Caoimhin O Donnaile caoimhin at
Wed Aug 22 23:12:09 CEST 2007


As to "en-scottish" vs. "en-scotland" I don't have a strong opinion.
But I have a slight preference for "en-scottish" since "Scottish English"
is a term which is widely used, and since "en-england" and "en-wales"
might never catch on.

I think there is little difference between the likelihoods of 
"en-scottish" and "en-scotland" being misapplied to Scots.
This is especially so in Scotland itself, where "Scots" is no
longer a productive adjective and only "Scottish" is used, so
there little likelihood of "Scottish" being mistaken for "Scots".
(I believe that "Scots" and "Scotch" survive to some extent as
productive adjectives in England and the US)

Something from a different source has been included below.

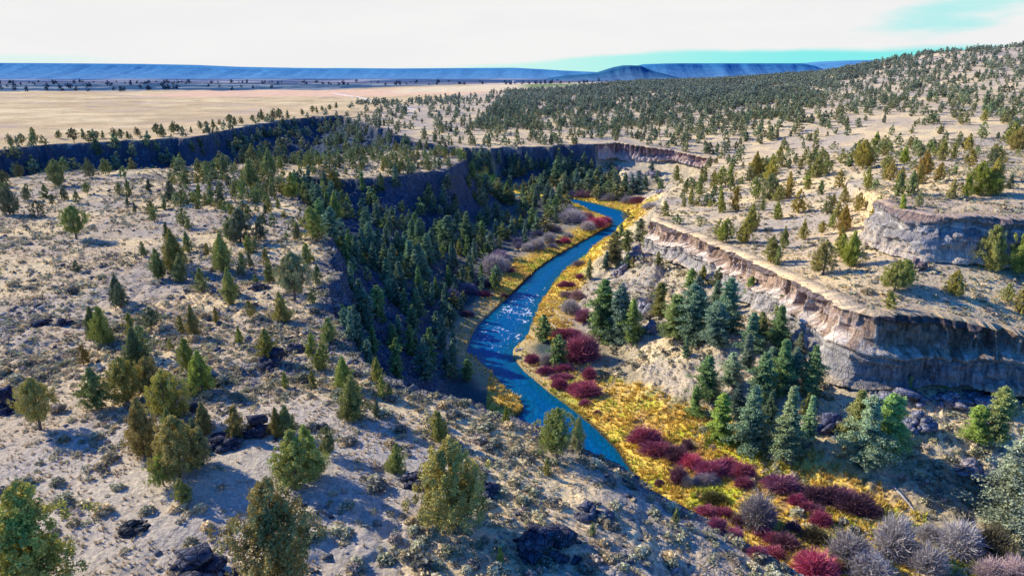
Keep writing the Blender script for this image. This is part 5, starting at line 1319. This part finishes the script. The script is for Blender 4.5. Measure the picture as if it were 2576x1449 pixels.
    d = b - a; pts = [a + d * t + np.array([0, 0, .25 + .1 * math.sin(t * 5)]) for t in np.linspace(0, 1, 7)]
    V, F = tube(pts, np.linspace(.20, .07, 7), 7)
    V2 = [(V, F)]
    for t in (.5, .62, .75, .85):
        p = a + d * t + np.array([0, 0, .25]); V2.append(tube([p, p + np.array([.5, .3, .5]) * (1.1 - t)], [.04, .01], 4))
    V, F = join(V2); o0 = a.copy()
    lg = link('fallen_log', np_mesh('log', V - o0, F, smooth=True), mat_plain('bleached_wood', [(.3, (.35, .32, .30)), (.7, (.62, .58, .54))], 5), loc=tuple(o0), label='bleached fallen log lying on the slope toward the yellow grass', category='log')
    # dead snag on the cliff top
    x, y, z = hit(2158, 764); V, F = join([tube([(0, 0, -.2), (.1, 0, 1.4), (.05, 0, 2.9)], [.1, .07, .02], 5), tube([(.1, 0, 1.3), (.7, 0, 2.1)], [.05, .01], 4), tube([(.1, 0, 1.7), (-.5, .1, 2.2)], [.04, .01], 4)])
    link('dead_snag', np_mesh('snag', V, F), M_BARK, loc=(x, y, z), label='thin dead forked snag standing on the cliff top', category='snag')
    # ranch buildings far out
    mw = mat_plain('white_siding', [(.3, (.7, .7, .7)), (.7, (.85, .85, .85))]); mr = mat_plain('metal_roof', [(.3, (.4, .42, .45)), (.7, (.6, .6, .62))])
    for u, v, w, lb in ((1294, 199.5, 10, 'white farm building beyond the green field'), (1378, 197.5, 6, 'small white farm shed farther right beyond the green field'), (722, 218, 7, 'tiny white ranch house at the edge of the tan plain')):
        dx, dy, dz = ray(u, v); Yd = 1850.; t = Yd / dy; x = dx * t; zt, _ = terrain(np.array([x]), np.array([Yd])); z = float(CAMZ + dz * t) if True else 0
        s = w * Yd / FPX; z = min(z, float(zt.ravel()[0]) + 0)
        e = link('farm_building', None, loc=(x, Yd, z - 1), label=lb, category='building', group='')
        del e['group']
        hx, hy, hh = s / 2, s / 3, s * .35 + 1
        V = np.array([(a * hx, b * hy, c * hh) for c in (0, 1) for a, b in ((-1, -1), (1, -1), (1, 1), (-1, 1))])
        F = np.array([(0, 1, 5, 4), (1, 2, 6, 5), (2, 3, 7, 6), (3, 0, 4, 7)])
        link('wall', np_mesh('farm_wall', V, F), mw, parent=e)
        V = np.array([(-hx * 1.05, -hy * 1.1, hh), (hx * 1.05, -hy * 1.1, hh), (hx * 1.05, hy * 1.1, hh), (-hx * 1.05, hy * 1.1, hh), (-hx * 1.05, 0, hh * 1.5), (hx * 1.05, 0, hh * 1.5)])
        me = np_mesh('farm_roof', V, [np.array([(0, 1, 5, 4), (2, 3, 4, 5)]), np.array([(1, 2, 5), (3, 0, 4)])])
        link('roof', me, mr, parent=e)

# ------------------------------------------------------------------ sculpted cliff faces
def mat_cliff(name='cliff_rock'):
    g = NT(name)
    pos = g.n('ShaderNodeNewGeometry').outputs['Position']
    col = g.n('ShaderNodeAttribute', attribute_name='Col').outputs['Color']
    mp = g.n('ShaderNodeMapping', inputs={'Vector': pos, 'Scale': (1.6, 1.6, .35)}).outputs[0]
    a = g.noise(mp, 1.4, 5, .65, .4); b = g.noise(pos, 2.4, 5, .7)
    mh = g.n('ShaderNodeMapping', inputs={'Vector': pos, 'Scale': (.15, .15, 2.2)}).outputs[0]
    hzn = g.noise(mh, 1.0, 4, .6)
    c = g.mix(g.range(a, .32, .68), g.mix(1.0, col, (.60, .60, .66, 1), 'MULTIPLY'), g.mix(1.0, col, (1.3, 1.27, 1.2, 1), 'MULTIPLY'))
    mc = g.n('ShaderNodeMapping', inputs={'Vector': pos, 'Scale': (1, 1, .16)}).outputs[0]
    wv = g.n('ShaderNodeMix', data_type='RGBA', inputs={0: .35}); g.l(mc, wv.inputs[6]); g.l(g.n('ShaderNodeTexNoise', inputs={'Vector': pos, 'Scale': .8}).outputs['Color'], wv.inputs[7])
    ck = g.n('ShaderNodeTexVoronoi', feature='DISTANCE_TO_EDGE', inputs={'Vector': wv.outputs[2], 'Scale': .75}).outputs['Distance']
    ck2 = g.n('ShaderNodeTexVoronoi', feature='DISTANCE_TO_EDGE', inputs={'Vector': wv.outputs[2], 'Scale': 2.2}).outputs['Distance']
    crk = g.math('MAXIMUM', g.range(ck, .0, .04, .9, 0), g.range(ck2, .0, .04, .35, 0))
    c = g.mix(g.math('MULTIPLY', g.math('MULTIPLY', crk, g.range(b, .42, .58)), .6), c, g.mix(1.0, col, (.14, .13, .14, 1), 'MULTIPLY'))
    c = g.mix(g.range(hzn, .56, .64, 0, .4), c, g.mix(1.0, col, (.55, .53, .55, 1), 'MULTIPLY'))
    bp = g.n('ShaderNodeBump', inputs={'Strength': 1, 'Distance': .35, 'Height': g.math('ADD', g.math('ADD', a, g.math('MULTIPLY', b, .8)), g.math('SUBTRACT', g.math('MULTIPLY', hzn, .5), g.math('MULTIPLY', crk, .5)))})
    p = g.n('ShaderNodeBsdfDiffuse', inputs={'Color': c, 'Normal': bp.outputs[0]}); g.l(p.outputs[0], g.out.inputs[0]); return g.m

def cliff_face(name, line, poly, heights, style, mat, ds=.2, dh=.2, seed=0, lip=3.4):
    pts = line[:, :2]
    seg = np.linalg.norm(np.diff(pts, axis=0), axis=1); L = np.concatenate([[0], np.cumsum(seg)])
    n = int(L[-1] / ds) + 1; s = np.linspace(0, L[-1], n)
    x = np.interp(s, L, pts[:, 0]); y = np.interp(s, L, pts[:, 1]); hh = np.interp(s, L, heights)
    # soften the corners of the plan
    k = int(4 / ds); ker = np.hanning(2 * k + 1); ker /= ker.sum()
    sm = lambda q: np.convolve(np.pad(q, k, mode='edge'), ker, 'valid')
    xs, ys = sm(x), sm(y)
    tx, ty = np.gradient(xs), np.gradient(ys); l = np.hypot(tx, ty); nx, ny = ty / l, -tx / l
    tst = inside(xs + nx * 2, ys + ny * 2, poly).mean()
    if tst > .5: nx, ny = -nx, -ny
    m = int(max(heights) / dh)
    h = np.linspace(0, 1, m)
    S, Hh = np.meshgrid(s, h); HT = np.tile(hh, (m, 1))
    D = S * 0
    wob = .15 * fbm(S / 9, S * 0 + seed, 3, 61)
    w = Hh + wob                        # layer coordinate
    N1 = fbm(S / 5, Hh * HT / 5, 4, seed + 1); N2 = fbm(S / 1.3, Hh * HT / 2.2, 3, seed + 2)
    base = .16 * HT * Hh + .5
    if style == 'main':
        sw = S * .8 + 6.5 * fbm(S / 13, S * 0, 3, seed + 5) + .9 * N1
        ph = (sw / 3.4) % 1.0; cell = np.floor(sw / 3.4)
        dep = _hash(cell, cell * 0 + 3, seed) ** 1.7                              # depth of every alcove
        sc = np.sin(np.pi * ph) ** .6                                     # 0 on ribs, 1 in alcove
        up = sstep(.03, .10, w) * sstep(.50, .36, w + .10 * (dep - .5) + .12 * (1 - sc))
        D = 1.9 - up * sc * (.7 + 2.2 * dep)
        D += .9 * sstep(.40, .52, w) - .5 * sstep(.60, .70, w) + 1.3 * sstep(.86, 1.05, w)
        D += .35 * N1 + .22 * N2 - .7 * sstep(.05, 0, w)
        D += .35 * np.sin(w * 40 + N1 * 3) * sstep(.4, .45, w) * sstep(.62, .55, w)
        but = sstep(.1, .5, fbm(S / 11, S * 0, 2, seed + 8)); D += but * 1.2 * sstep(.5, .8, w)
        blk = _hash(np.floor((S + 1.5 * N1) / 1.9), np.floor((Hh * HT + .8 * N1) / 2.6), seed + 40); blk2 = _hash(np.floor((S * .7 - 1.2 * N1) / .8), np.floor((Hh * HT + .5 * N2) / 1.3), seed + 41)
        D += 1.0 * (blk - .5) + .45 * (blk2 - .5)
        red = np.array([.40, .29, .21]); mar = np.array([.12, .08, .065]); wht = np.array([.80, .71, .57]); gry = np.array([.36, .345, .32]); brn = np.array([.20, .16, .15])
        shp = S.shape; f = lambda a: a.ravel()
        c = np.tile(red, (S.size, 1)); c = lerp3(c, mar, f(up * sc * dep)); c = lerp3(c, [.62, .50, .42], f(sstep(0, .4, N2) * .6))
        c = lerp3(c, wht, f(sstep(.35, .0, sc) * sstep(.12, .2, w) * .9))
        c = lerp3(c, brn, f(sstep(.10, .04, w)))
        c = lerp3(c, wht, f(sstep(.36, .46, w + .1 * N1) * sstep(.60, .50, w + .1 * N1) * sstep(-.35, .15, N2 + .5 * N1)))
        c = lerp3(c, gry, f(sstep(.50, .58, w + .1 * N1)))
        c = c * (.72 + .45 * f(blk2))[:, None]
        stk = fbm(S / .8, Hh * HT / 9, 3, seed + 9)
        c = lerp3(c, [.52, .49, .45], f(sstep(.1, .5, stk) * sstep(.55, .65, w) * .6)); c = lerp3(c, [.22, .23, .26], f(sstep(.1, .5, -stk) * sstep(.55, .65, w) * .6))
        c = lerp3(c, [.55, .47, .36], f(sstep(.93, 1.02, w)))
    elif style == 'outcrop':
        D = .9 * N1 + .4 * N2 + .8 * sstep(.0, .1, w) - .9 * sstep(.10, .2, w) * sstep(.5, .3, w) + .6 * sstep(.42, .5, w) + .9 * sstep(.8, 1, w)
        D += .5 * np.floor((fbm(S / 4, Hh * 0, 2, seed + 3)) * 3) * .5
        f = lambda a: a.ravel()
        blk = _hash(np.floor((S + 1.5 * N1) / 2.2), np.floor((Hh * HT + .8 * N1) / 1.9), seed + 40); blk2 = _hash(np.floor((S * .7 - 1.2 * N1) / .9), np.floor((Hh * HT + .5 * N2) / 1.1), seed + 41)
        D += 1.1 * (blk - .5) + .45 * (blk2 - .5)
        c = np.tile([.40, .38, .36], (S.size, 1)) * (.7 + .5 * f(blk2))[:, None]; c = lerp3(c, [.32, .24, .21], f(sstep(.14, .06, w)))
        c = lerp3(c, [.78, .73, .66], f(sstep(.03, .0, np.abs(w - .3 - .05 * N1)) + sstep(.03, .0, np.abs(w - .55)))); c = lerp3(c, [.62, .55, .45], f(sstep(.55, .8, w + .2 * N1)))
        c = lerp3(c, [.28, .28, .31], f(sstep(.1, .5, -N2) * .6))
    else:  # distant pinkish bluff
        sw = S + 22 * fbm(S / 22, S * 0, 3, seed) + 2 * N1; ph = (sw / 6.5) % 1; sc = np.sin(np.pi * ph) ** .7
        D = .8 + 1.6 * N2 - (.4 + .6 * _hash(np.floor(sw / 6.5), S * 0, 4)) * sc * 2.6 * sstep(.02, .1, w) * sstep(.75, .55, w) + .9 * N1 + .9 * sstep(.6, 1, w)
        f = lambda a: a.ravel()
        c = np.tile([.42, .27, .25], (S.size, 1)); c = lerp3(c, [.66, .56, .46], f(np.maximum(sstep(.6, .1, sc + .5 * N2) * .9, sstep(.35, .9, w + .5 * N1 + .4 * N2) * .85)))
        c = lerp3(c, [.24, .16, .17], f(sc * sstep(.4, .2, w) * .7))
    end = np.minimum(sstep(0, 5, S), sstep(0, 5, S[0, -1] - S))
    off = (base + D) * (.25 + .75 * end) 
    Xc = xs[None] + nx[None] * off; Yc = ys[None] + ny[None] * off
    zt0, _ = terrain(xs - nx * 2.6, ys - ny * 2.6)
    zt = sm(zt0) + .15
    Zc = zt[None] - Hh * HT - .12 * (N2 * HT * .15) + .35 * N1 * sstep(.2, 0, Hh) * 1.0
    # lip folded back over the plateau
    rows = []; cr = []
    for q, dz in ((3.6, -.5), (2.7, .16)):
        xx = xs - nx * q; yy = ys - ny * q; z0, _ = terrain(xx, yy); rows.append((xx, yy, z0 + dz))
        cr.append(ground_colours(xx, yy, z0, terrain(xx, yy)[1])[0])
    Xc = np.vstack([[r[0] for r in rows], Xc]); Yc = np.vstack([[r[1] for r in rows], Yc]); Zc = np.vstack([[r[2] for r in rows], Zc])
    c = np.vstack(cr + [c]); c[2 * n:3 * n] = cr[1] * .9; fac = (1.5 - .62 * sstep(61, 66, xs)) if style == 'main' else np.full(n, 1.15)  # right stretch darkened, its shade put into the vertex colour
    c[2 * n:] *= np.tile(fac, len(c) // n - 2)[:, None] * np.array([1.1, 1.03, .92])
    mm = m + 2
    i = np.arange(n - 1)[None] + np.arange(mm - 1)[:, None] * n
    F = np.stack([i, i + n, i + n + 1, i + 1], -1).reshape(-1, 4)
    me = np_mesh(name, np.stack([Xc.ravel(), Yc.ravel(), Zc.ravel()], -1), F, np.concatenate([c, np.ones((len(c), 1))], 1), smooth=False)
    me.materials.append(mat); me.materials.append(M_GROUND)
    mi = np.zeros(len(F), np.int32); mi[:2 * (n - 1)] = 1; me.polygons.foreach_set('material_index', mi)
    return link(name, me, mat, kind='structure')

def build_cliffs():
    m = mat_cliff()
    i0 = [k for k, q in enumerate(RIM_R) if q[0] == 1638][0]
    seg = R_line[i0:]; cliff_face('cliff', seg, R_poly, seg[:, 3] * 1.1, 'main', m, .17, .17, 5)
    i1 = [k for k, q in enumerate(RIM_R) if q[0] == 1548][0]; seg = R_line[i1 - 1:i1 + 4]
    cliff_face('far_cliff', seg, R_poly, seg[:, 3] * np.array([.7, .9, 1.25, .8, 1.1]), 'far', m, .4, .4, 15, 5)
    cliff_face('outcrop_cliff', OUTC, OUT_poly, np.full(len(OUTC), 8.8), 'outcrop', m, .17, .17, 25)

nj = build_trees()
build_woods(nj)
build_shrubs()
build_groundcover()
build_rocks()
build_cliffs()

A nasty thought has just occured to me.  If the original Scottish
actors did the dubbing, the end result was probably Scottish
Standard English!  So possibly *both* the original film and
the dubbed down version are "en-scottish" - just that the original
was the strong stuff and the dubbed version was much weaker stuff.
This would be quite normal in Scotland, for people to use strong
dialect in some situations and much weaker dialect in other
situations.  Whereas for a bunch of Scottish actors to all put
on English (or American) accents and idioms, they would have to
either be very very good actors or else they would be regarded as
a bit looney.  Can you tell use what the film in question was
and I might be able to check it out?